Pensioners have “stopped being poor” but their benefits will top £12bn by 2019, says IFS boss
Government benefits for pensioners will cost £12bn more per year by 2019 if the current system is kept in place, according to the Institute for Fiscal Studies (IFS).
The massive increase in spending would come about even though pensioners are on average wealthier than those still in work. The IFS argued "pensioners as a group have stopped being poor".
The UK's population is ageing rapidly and in just six years' time there will be an extra two million people over the age of 65. The government's "triple lock" scheme, which guarantees an above inflation-increase in the state pension, is likely to prove especially detrimental to the public finances.
Writing in The Times, director if the IFS Paul Johnson said:
In 2011, for the first time, the average incomes of pensioner households — adjusted to take account of housing costs and the costs of children — rose above the average incomes of the rest of the population.
He added:
Those currently retired and those hitting state pension age over the decade have been spared most of the effects of austerity, at least in terms of their incomes
There are only three realistic ways for the chancellor to dig the country out of the hole. These are cutting benefits, raising taxes or cutting public spending in other areas.
In a pre-autumn statement briefing yesterday, Ryan Bourne, head of public policy at the Institute of Economic Affairs said the triple lock had been a "costly mistake" and pensioners would need to shoulder more of the responsibility for deficit reduction, especially given the substantial cuts to working age benefits.

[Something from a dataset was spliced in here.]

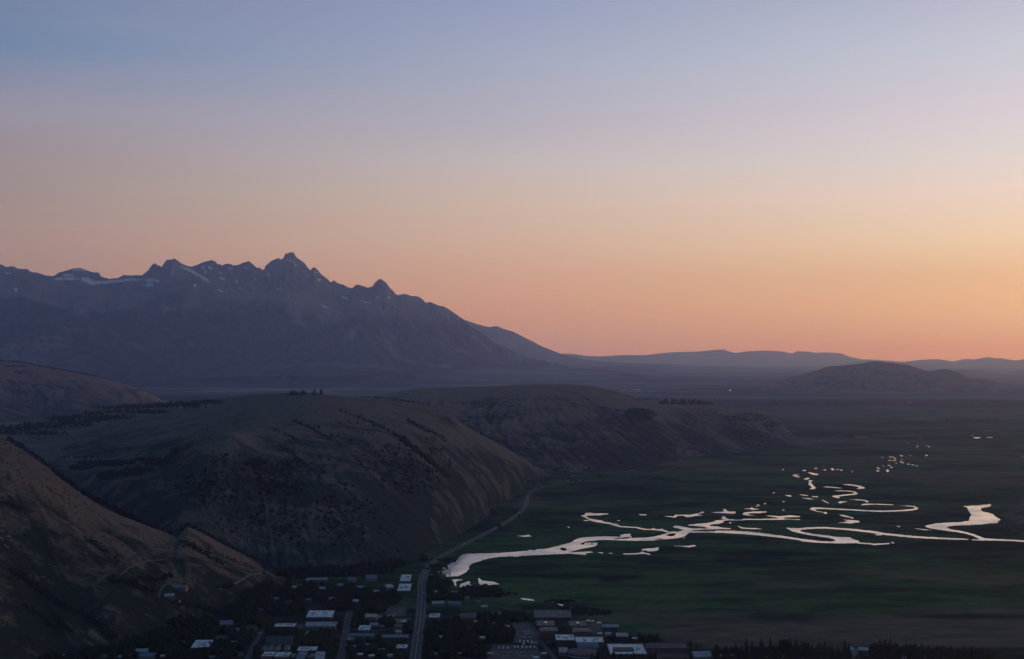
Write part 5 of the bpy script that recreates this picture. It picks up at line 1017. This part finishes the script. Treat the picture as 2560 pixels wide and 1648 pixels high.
# --- cars
CARP = [simple_mat("car_paint_white", (0.62, 0.62, 0.63), 0.35, 0.05, 1), simple_mat("car_paint_silver", (0.34, 0.35, 0.37), 0.3, 0.05, 1, 0.5), simple_mat("car_paint_black", (0.02, 0.02, 0.022), 0.3, 0.05, 1), simple_mat("car_paint_blue", (0.05, 0.10, 0.20), 0.3, 0.05, 1), simple_mat("car_paint_red", (0.25, 0.03, 0.03), 0.3, 0.05, 1)]
M_TYRE = simple_mat("tyre_rubber", (0.02, 0.02, 0.02), 0.9, 0.1, 1)
def car_meshes():
    b = MB(); L, Wd = 2.25, 0.9
    prof = [(-L, .35), (L, .35), (L, .75), (L - .2, .9), (1.0, .98), (-1.7, 1.0), (-L, .95)]
    n = len(prof); b.add([(x, -Wd, z) for x, z in prof] + [(x, Wd, z) for x, z in prof], [(i, (i + 1) % n, n + (i + 1) % n, n + i) for i in range(n)] + [tuple(range(n - 1, -1, -1)), tuple(range(n, 2 * n))])
    b.add([(-1.5, -.7, 1.45), (.35, -.7, 1.45), (.35, .7, 1.45), (-1.5, .7, 1.45), (-1.5, -.7, 1.52), (.35, -.7, 1.52), (.35, .7, 1.52), (-1.5, .7, 1.52)], [(0, 3, 2, 1), (4, 5, 6, 7), (0, 1, 5, 4), (1, 2, 6, 5), (2, 3, 7, 6), (3, 0, 4, 7)])
    g = MB(); g.add([(-1.95, -.84, 1.0), (1.0, -.84, 1.0), (1.0, .84, 1.0), (-1.95, .84, 1.0), (-1.5, -.7, 1.45), (.35, -.7, 1.45), (.35, .7, 1.45), (-1.5, .7, 1.45)], [(0, 1, 5, 4), (1, 2, 6, 5), (2, 3, 7, 6), (3, 0, 4, 7)])
    w = MB(); w.cyl((0, 0, 0), .34, .34, .22, 12, 'x'); 
    w.v = [(y, x - .11, z) for x, y, z in w.v]
    gm = g.mesh("window"); gm.materials.append(M_GLASS); wm = w.mesh("wheel"); wm.materials.append(M_TYRE)
    bodies = []
    for m in CARP:
        q = b.mesh("body"); q.materials.append(m); bodies.append(q)
    return bodies, gm, wm
BODY, CGL, CWH = car_meshes()
CN = ["white", "silver", "black", "blue", "red"]
def car(p, ang, c, label, group, big=1.0):
    r = empty("car", p, ang); r.scale = (big, big, big); tag(r, label, "car", group)
    link("body", BODY[c], r); link("window", CGL, r)
    for x in (-1.35, 1.4):
        for y in (-.82, .82): w = link("wheel", CWH, r); w.location = (x, y, .34)
    return r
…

Johnson's article will put even more pressure on the chancellor to take a second look at how the elderly are privileged in terms of spending priorities.
The disparity between Britain's young and old was highlighted by a Joseph Rowntree Foundation report yesterday that showed a rise in the number of young people falling into poverty.
By contrast, the number of pensioners in poverty has plummeted over the last 10 years and were lower than at any point since records began. In 2012-13 less than 15 per cent of pensioners lived in poverty.
Johnson said the fall was "probably the greatest triumph of social policy during my lifetime".